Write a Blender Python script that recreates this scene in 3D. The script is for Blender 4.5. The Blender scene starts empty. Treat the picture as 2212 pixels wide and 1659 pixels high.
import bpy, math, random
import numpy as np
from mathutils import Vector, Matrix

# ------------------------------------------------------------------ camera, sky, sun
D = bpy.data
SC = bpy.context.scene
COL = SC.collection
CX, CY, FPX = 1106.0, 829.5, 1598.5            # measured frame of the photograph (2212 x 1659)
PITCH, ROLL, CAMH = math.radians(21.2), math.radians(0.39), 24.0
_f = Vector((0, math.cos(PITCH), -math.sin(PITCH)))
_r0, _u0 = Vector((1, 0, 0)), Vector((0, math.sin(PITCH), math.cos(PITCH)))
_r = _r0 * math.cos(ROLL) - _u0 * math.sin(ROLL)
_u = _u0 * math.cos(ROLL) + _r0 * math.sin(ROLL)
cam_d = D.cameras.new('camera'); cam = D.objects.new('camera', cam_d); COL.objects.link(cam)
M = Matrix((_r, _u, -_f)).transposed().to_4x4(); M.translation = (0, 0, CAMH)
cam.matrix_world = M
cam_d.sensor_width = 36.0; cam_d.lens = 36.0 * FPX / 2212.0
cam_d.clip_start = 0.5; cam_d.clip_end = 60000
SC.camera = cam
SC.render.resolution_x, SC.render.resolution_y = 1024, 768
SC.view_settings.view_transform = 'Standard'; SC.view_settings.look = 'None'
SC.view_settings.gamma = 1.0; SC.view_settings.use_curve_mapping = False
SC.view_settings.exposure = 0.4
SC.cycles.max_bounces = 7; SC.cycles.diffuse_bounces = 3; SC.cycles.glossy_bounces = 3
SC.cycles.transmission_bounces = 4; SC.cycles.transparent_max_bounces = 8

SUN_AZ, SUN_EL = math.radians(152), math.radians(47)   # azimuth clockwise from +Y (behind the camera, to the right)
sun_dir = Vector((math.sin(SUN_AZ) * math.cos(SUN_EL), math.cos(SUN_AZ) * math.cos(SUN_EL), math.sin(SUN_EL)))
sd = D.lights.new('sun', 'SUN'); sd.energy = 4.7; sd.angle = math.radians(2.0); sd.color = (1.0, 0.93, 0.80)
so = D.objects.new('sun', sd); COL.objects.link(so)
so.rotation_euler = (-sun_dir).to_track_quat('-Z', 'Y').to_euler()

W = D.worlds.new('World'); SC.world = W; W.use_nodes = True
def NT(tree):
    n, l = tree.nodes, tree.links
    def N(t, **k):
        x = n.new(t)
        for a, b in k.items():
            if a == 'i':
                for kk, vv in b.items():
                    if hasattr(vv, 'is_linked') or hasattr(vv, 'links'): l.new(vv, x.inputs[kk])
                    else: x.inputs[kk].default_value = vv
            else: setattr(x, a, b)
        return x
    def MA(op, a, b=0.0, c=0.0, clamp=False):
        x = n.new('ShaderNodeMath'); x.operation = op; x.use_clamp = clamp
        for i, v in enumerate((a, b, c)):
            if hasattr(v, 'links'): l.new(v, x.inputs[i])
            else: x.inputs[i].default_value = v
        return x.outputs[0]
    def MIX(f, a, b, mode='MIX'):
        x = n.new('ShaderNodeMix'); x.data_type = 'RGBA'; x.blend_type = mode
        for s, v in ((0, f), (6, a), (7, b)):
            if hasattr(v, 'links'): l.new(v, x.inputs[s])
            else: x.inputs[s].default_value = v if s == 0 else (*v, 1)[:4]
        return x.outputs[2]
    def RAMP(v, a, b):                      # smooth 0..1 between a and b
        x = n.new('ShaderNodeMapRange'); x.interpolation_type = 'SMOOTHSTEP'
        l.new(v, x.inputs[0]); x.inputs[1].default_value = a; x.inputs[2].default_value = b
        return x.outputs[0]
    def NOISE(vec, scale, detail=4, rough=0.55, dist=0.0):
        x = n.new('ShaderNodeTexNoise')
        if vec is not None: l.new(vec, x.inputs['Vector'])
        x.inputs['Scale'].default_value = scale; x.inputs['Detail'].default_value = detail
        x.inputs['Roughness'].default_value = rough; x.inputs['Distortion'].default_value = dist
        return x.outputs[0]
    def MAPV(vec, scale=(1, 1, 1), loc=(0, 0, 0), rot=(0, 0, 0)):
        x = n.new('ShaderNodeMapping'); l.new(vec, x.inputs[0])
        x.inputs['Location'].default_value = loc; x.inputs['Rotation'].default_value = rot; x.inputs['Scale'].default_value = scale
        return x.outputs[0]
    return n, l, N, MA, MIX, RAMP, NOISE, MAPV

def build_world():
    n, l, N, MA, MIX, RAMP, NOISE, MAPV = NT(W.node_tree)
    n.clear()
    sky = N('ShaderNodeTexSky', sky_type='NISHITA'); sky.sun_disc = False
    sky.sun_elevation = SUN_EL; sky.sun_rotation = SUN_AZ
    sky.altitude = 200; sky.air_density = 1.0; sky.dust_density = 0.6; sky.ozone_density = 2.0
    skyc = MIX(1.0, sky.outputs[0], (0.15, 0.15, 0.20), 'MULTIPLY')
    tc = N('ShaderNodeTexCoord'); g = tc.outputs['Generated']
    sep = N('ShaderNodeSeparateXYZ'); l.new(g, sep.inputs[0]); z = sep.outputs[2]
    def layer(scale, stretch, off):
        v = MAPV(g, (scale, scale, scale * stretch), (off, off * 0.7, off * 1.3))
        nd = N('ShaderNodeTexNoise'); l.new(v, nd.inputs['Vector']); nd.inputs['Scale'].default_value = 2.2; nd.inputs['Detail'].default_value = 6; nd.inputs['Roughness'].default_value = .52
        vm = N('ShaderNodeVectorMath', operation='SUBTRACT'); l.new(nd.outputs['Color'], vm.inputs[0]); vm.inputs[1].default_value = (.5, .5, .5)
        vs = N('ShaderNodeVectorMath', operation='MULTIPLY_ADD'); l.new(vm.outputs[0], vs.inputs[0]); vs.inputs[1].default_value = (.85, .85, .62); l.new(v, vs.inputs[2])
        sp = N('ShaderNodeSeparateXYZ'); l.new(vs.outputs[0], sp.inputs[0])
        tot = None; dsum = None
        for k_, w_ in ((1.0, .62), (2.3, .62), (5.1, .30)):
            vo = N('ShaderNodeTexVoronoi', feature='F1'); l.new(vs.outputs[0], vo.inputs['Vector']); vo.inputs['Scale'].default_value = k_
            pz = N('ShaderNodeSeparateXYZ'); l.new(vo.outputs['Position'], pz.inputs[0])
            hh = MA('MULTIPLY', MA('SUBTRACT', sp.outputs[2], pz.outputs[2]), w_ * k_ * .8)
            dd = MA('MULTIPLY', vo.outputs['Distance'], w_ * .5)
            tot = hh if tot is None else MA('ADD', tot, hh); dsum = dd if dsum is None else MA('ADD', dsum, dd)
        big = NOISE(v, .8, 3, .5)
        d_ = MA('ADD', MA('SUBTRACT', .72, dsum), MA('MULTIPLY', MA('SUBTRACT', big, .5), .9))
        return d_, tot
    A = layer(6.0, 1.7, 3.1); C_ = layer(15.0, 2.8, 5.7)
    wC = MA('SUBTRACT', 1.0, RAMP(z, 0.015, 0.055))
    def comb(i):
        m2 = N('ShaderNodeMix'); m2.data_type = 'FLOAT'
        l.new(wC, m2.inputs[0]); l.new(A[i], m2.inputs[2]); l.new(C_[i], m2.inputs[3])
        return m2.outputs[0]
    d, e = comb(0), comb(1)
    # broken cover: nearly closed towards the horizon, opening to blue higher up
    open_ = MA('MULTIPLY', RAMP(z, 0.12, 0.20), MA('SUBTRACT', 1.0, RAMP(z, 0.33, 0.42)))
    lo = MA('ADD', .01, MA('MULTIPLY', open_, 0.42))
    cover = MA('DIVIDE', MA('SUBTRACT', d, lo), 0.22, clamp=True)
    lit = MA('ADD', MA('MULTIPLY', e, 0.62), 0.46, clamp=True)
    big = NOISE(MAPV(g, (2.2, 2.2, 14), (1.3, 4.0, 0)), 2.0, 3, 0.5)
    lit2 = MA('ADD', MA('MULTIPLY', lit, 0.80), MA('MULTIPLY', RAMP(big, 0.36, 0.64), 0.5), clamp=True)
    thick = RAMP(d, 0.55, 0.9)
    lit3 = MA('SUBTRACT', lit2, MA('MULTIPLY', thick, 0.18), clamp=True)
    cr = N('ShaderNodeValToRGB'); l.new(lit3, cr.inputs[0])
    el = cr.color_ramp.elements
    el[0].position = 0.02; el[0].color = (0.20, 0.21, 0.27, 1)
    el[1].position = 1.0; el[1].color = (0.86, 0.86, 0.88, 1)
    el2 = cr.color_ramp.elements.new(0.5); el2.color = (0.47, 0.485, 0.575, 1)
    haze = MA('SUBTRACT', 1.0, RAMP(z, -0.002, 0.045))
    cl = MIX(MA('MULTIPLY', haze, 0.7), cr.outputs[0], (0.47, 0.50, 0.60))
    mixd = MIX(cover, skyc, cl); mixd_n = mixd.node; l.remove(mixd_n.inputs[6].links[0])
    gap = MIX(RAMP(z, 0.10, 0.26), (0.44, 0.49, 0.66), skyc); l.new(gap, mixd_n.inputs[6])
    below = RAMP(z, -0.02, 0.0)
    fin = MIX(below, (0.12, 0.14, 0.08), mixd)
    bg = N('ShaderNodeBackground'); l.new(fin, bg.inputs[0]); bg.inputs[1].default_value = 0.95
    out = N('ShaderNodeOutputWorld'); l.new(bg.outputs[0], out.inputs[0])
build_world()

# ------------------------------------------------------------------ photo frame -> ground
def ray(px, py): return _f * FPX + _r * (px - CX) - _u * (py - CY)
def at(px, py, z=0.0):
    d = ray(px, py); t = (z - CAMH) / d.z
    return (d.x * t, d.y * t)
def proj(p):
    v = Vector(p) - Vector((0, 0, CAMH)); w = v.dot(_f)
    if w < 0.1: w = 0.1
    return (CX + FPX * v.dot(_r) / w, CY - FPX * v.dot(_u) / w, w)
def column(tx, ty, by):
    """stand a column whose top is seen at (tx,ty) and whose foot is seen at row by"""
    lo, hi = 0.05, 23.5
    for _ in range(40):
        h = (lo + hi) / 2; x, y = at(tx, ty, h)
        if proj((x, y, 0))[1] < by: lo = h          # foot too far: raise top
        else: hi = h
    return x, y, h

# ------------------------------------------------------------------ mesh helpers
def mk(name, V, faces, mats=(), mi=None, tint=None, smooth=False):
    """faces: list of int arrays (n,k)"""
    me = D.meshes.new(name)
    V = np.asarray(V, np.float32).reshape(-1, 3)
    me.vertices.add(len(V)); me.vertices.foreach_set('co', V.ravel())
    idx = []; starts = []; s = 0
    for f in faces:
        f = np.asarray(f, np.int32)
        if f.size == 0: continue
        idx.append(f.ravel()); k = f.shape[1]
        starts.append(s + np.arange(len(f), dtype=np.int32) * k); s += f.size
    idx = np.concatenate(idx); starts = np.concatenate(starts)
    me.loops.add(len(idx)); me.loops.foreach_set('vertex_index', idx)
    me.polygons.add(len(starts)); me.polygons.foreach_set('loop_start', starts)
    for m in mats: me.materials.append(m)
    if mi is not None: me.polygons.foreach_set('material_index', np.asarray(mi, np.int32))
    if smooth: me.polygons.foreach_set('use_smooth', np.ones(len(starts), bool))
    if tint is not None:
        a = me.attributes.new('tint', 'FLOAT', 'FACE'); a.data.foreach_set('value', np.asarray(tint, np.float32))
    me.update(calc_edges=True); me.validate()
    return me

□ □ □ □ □

* [REQUIRED WORK]: Return only the lines spanning from the first line of the material through the line with "SC.cycles.transmission_bounces = 4;", copied exactly, both ends kept.

* [SOLUTION FOR THIS PROBLEM]:
Write a Blender Python script that recreates this scene in 3D. The script is for Blender 4.5. The Blender scene starts empty. Treat the picture as 2212 pixels wide and 1659 pixels high.
import bpy, math, random
import numpy as np
from mathutils import Vector, Matrix

# ------------------------------------------------------------------ camera, sky, sun
D = bpy.data
SC = bpy.context.scene
COL = SC.collection
CX, CY, FPX = 1106.0, 829.5, 1598.5            # measured frame of the photograph (2212 x 1659)
PITCH, ROLL, CAMH = math.radians(21.2), math.radians(0.39), 24.0
_f = Vector((0, math.cos(PITCH), -math.sin(PITCH)))
_r0, _u0 = Vector((1, 0, 0)), Vector((0, math.sin(PITCH), math.cos(PITCH)))
_r = _r0 * math.cos(ROLL) - _u0 * math.sin(ROLL)
_u = _u0 * math.cos(ROLL) + _r0 * math.sin(ROLL)
cam_d = D.cameras.new('camera'); cam = D.objects.new('camera', cam_d); COL.objects.link(cam)
M = Matrix((_r, _u, -_f)).transposed().to_4x4(); M.translation = (0, 0, CAMH)
cam.matrix_world = M
cam_d.sensor_width = 36.0; cam_d.lens = 36.0 * FPX / 2212.0
cam_d.clip_start = 0.5; cam_d.clip_end = 60000
SC.camera = cam
SC.render.resolution_x, SC.render.resolution_y = 1024, 768
SC.view_settings.view_transform = 'Standard'; SC.view_settings.look = 'None'
SC.view_settings.gamma = 1.0; SC.view_settings.use_curve_mapping = False
SC.view_settings.exposure = 0.4
SC.cycles.max_bounces = 7; SC.cycles.diffuse_bounces = 3; SC.cycles.glossy_bounces = 3
SC.cycles.transmission_bounces = 4; SC.cycles.transparent_max_bounces = 8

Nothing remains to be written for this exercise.